I thought about a lot of things, but one of the things I thought about was thinking about thinking. How scary it is that psychosis robs you of your metacognitive abilities.

It’s strange how you can simultaneously think, “These are the thoughts that were bad last time,” and also think, “But this time they’re real.”

This is particularly insidious because many of the experiences you have the second time may feel familiar from the first time, which makes you feel like your previous predictions about the future have come true.

Last time, I claimed that I was birthing a new world where mothers would be free to share their postpartum pain and we would all heal together.

Now I am under no illusion that a blog with a small following has ushered in a new global era- but it has helped me make connections with amazing, powerful women from all over the world.

To the manic mind, this is divine providence, a premonition, a vision realized- and if one such prediction came true, why not all of them?

My psychotic mind is particularly susceptible to thoughts about Bailey having the special powers of a Goddess. She is so smart, particularly with picking up language. She is so perceptive, even seeming to sense my mania by having one of the fussiest weeks of her life as I spiraled down. She is so resilient, still acting like a little angel at daycare the whole time I was gone, until I returned to her and she sank into my arms and sat uncharacteristically still so we could soak up each other’s love.

How could I not think that she was God’s gift to the world?

As her mother, how could I not believe that she was capable of literally anything?

The line between sanity and insanity is so thin.

It’s practically just a thought away.

Who wouldn’t want a reality where their daughter couldn’t die?

Who wouldn’t want a reality where they could worship her?

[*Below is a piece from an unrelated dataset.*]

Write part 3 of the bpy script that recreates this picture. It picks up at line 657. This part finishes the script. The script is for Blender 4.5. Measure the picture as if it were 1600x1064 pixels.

Which is to say: I know I have bipolar. I know this is an illness.

But if it’s given me a gift, it’s the experience of wholeheartedly believing, even for a short time, that my daughter could truly be as perfect as she is in my eyes.

In education research, we frequently cite a study where teachers were assigned a class of gifted students and, predictably, they all excelled in school and in later life. The catch? There was nothing that classified these children as gifted. It was a self-fulfilling prophecy, where teachers who taught average children as though they had advanced abilities provided the level of instruction that led them to demonstrate advanced performance.

I’m no longer psychotic. I don’t think this is an actual prophecy. But maybe I can gift my daughter by treating her as the powerful yet benevolent being I thought her to be, and letting her fulfill as many of those expectations as she can.